Sábado, 1º/11: O grupo Sinhô Preto Velho, possivelmente o menos conhecido dos artistas brasileiros do evento, não se intimidou diante da imensidão do Tim Stage praticamente vazio. A curiosa mistura de hip hop com dados culturais e musicais do candomblé deu a tônica do show, combinando batidas programadas com a força dos atabaques de umbanda. Numa nota parecida, seguiu-se o Afroreggae, que este ano comemora uma década de fundação. O grupo que compõe o braço musical da ONG da favela carioca de Vigário Geral mandou seu recado vigoroso de sempre, apelando para oportunas covers de Tim Maia (Coroné Antonio Bento), Caetano & Gil (Haiti) e Legião Urbana (Que País É Este). A Nação Zumbi, que não entra em campo para perder, fez (muito bem) o que sabia.
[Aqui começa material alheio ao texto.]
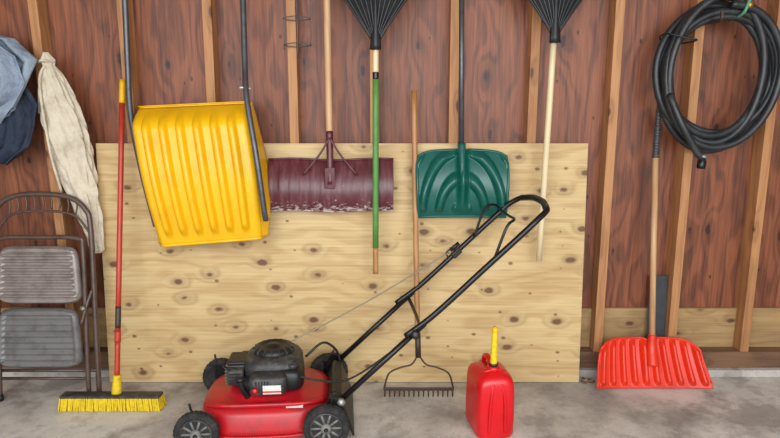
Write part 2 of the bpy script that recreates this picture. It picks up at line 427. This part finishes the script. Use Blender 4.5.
# ------------------------------------------------------------------ bow rake
g = G('bow_rake', (0.14,-0.2,0))
g.tube('handle', [(0.115,-0.035,1.47),(0.121,-0.10,1.0),(0.128,-0.165,0.6),(0.134,-0.215,0.29)], 0.0135, 'handle_dark', seg=16, res=4)
g.tube('ferrule', [(0.134,-0.213,0.32),(0.137,-0.23,0.20)], 0.014, 'steel', smooth=False)
for k, sx in enumerate((-1, 1)):
    g.tube('bow_%d' % (k+1), [(0.137,-0.228,0.215),(0.14+sx*0.035,-0.233,0.165),(0.14+sx*0.09,-0.237,0.15),(0.14+sx*0.145,-0.24,0.12),(0.14+sx*0.168,-0.245,0.05)], 0.0045, 'steel', seg=8)
g.box('tine_bar', (0.14,-0.245,0.042), (0.345,0.008,0.016), 'steel')
for i in range(15):
    x = 0.14-0.165+0.33*i/14
    g.tube('tine_%d' % (i+1), [(x,-0.245,0.042),(x,-0.25,0.02),(x,-0.243,0.002)], 0.004, 'steel', seg=6, res=3, rfun=lambda t: 0.0052-0.002*t)

# ------------------------------------------------------------------ push broom
g = G('push_broom', (-1.31,-0.36,0))
bx, by = -1.305, -0.355
g.box('block', (bx,by,0.066), (0.465,0.058,0.013), 'engine', 0.005)
V=[];F=[]
bm_r = random.Random(3)
for i in range(84):
    for j in range(7):
        x = bx-0.227+0.454*i/83+bm_r.uniform(-.002,.002); y = by-0.026+0.052*j/6+bm_r.uniform(-.002,.002)
        sp = (y-by)*0.3+bm_r.uniform(-.003,.003); sx = bm_r.uniform(-.004,.004)+(x-bx)*0.04
        w = 0.0026; b = len(V)
        for (ox, oy) in ((-w,-w),(w,-w),(w,w),(-w,w)): V.append((x+ox,y+oy,0.062))
        for (ox, oy) in ((-w,-w),(w,-w),(w,w),(-w,w)): V.append((x+ox+sx,y+oy+sp,0.001+bm_r.uniform(0,.004)))
        F += [(b,b+1,b+5,b+4),(b+1,b+2,b+6,b+5),(b+2,b+3,b+7,b+6),(b+3,b,b+4,b+7),(b+4,b+5,b+6,b+7)]
g.mk('bristles', V, F, 'brush_y', smooth=False)
pb, pt = Vector((-1.284,by+0.01,0.082)), Vector((-1.276,-0.035,1.52))
def seg(a, b): return [pb.lerp(pt, a+(b-a)*i/5) for i in range(6)]
g.tube('socket', seg(-0.008,0.05), 0.019, 'brush_y', smooth=False, rfun=lambda t: 0.024-0.008*t)
g.tube('handle_lower', seg(0.045,0.16), 0.0125, 'pole_red', smooth=False)
g.tube('handle_collar', seg(0.155,0.19), 0.0145, 'pole_red', smooth=False)
g.tube('handle_upper', seg(0.19,0.93), 0.0125, 'pole_red', smooth=False)
g.tube('label', seg(0.20,0.27), 0.0130, 'steel', smooth=False)
g.tube('grip', seg(0.925,1.0), 0.0145, 'yellow', smooth=False)

# ------------------------------------------------------------------ orange shovel on the floor
g = G('snow_shovel', (1.335,-0.12,0))
def ora(u, v):
    s = (u-0.5)*2
    hw = 0.252+0.036*v
    x = 1.318+s*hw
    z = 0.228-0.222*v-0.045*abs(s)**7*(1-v)+0.014*abs(s)**4*v
    y = -0.05-0.115*v**1.3
    y -= 0.055*abs(s)**4*(1-0.4*v)
    rib = max(0, math.sin((abs(s))*5*2*pi-pi/2)+0.2)/1.2
    rib = rib**0.8
    fade = min(1, max(0, (0.95-v)/0.12))*min(1, v/0.12)*min(1, (1-abs(s))/0.06)
    y -= 0.028*rib*fade
    y -= 0.04*math.exp(-(s/(0.05+0.16*v))**2)*max(0, 1-v*1.3)
    return (x, y, z)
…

As músicas do último e homônimo trabalho, como Propaganda e Meu Maracatu Pesa uma Tonelada foram despachadas com a fúria de costume, enquanto momentos dos álbuns anteriores (Banditismo por uma Questão de Classe, Quando a Maré Encher) ganharam releituras que reforçam a nova persona musical do grupo - que aos poucos investe em sons mais climáticos, adicionando novos elementos ao poder da percussão. Pena que logo depois a platéia, que estava muito animada, esfriaria com o show do grupo inglês de rap The Streets...

Lenda viva da música brasileira que vem experimentando nova ascendente em sua carreira nos últimos anos, J.T.Meirelles e seus Copa 5 quebraram tudo na abertura do Tim Club. Mesmo enfrentando adversidades como problemas de som (um raio afetou a instalação elétrica do evento) e uma casa meio vazia, o grupo fez uma apresentação que veio num crescendo de empolgação, culminando justamente no último número (o clássico Neurótico, do não menos antológico álbum O Som). Enquanto a noite avançava, a chuva se transformou num pé-d'água monumental, contribuindo para afastar o público. O Tim Lab, que teve no sábado uma programação eminentemente eletrônica, começou com o paraibano Chico Correia e sua banda. Som complicado, que busca os grooves dançantes mas com uma preocupação explícita com o experimentalismo. Cacos de jazz, funk, reggae, clima improvisatório e bases com samplers e percussão nordestina mais confundiram do que levantaram a platéia (que, inegavelmente, só queria saber do headliner da noite, o grupo belga Front 242). Em seguida, houve o show conjunto dos projetos cariocas Gerador Zero e Apavoramento Sound System. Ambos seguem uma seara parecida - sons eletrônicos minimais, visando a dança - mas atingem resultados diferentes. O Gerador se deu bem citando Kraftwerk via samples e remixagens. O Apavoramento apostou num electro pesado e agressivo, em combinação com bizarras projeções nos telões de vídeo. O efeito foi de estranhamento, mas agradou à massa de modernos presentes. Para quem ainda não estava massacrado com a maratona, beirando às 05h de domingo o DJ Marlboro entrou no palco do After Hours, escoltado por uma trupe de figuraças do funk carioca: Tati Quebra-Barraco, MC Serginho, o grupo Malha Funk e a dupla Cidinho & Doca. Derrubando a pose da esmagadora maioria dos espectadores, Marlboro submeteu o povo a seu Miami bass de irresistível apelo popular. Em clima de baile funk, o Tim Festival se encerrou sob a mesma égide do ecletismo que regeu sua escolha de convidados.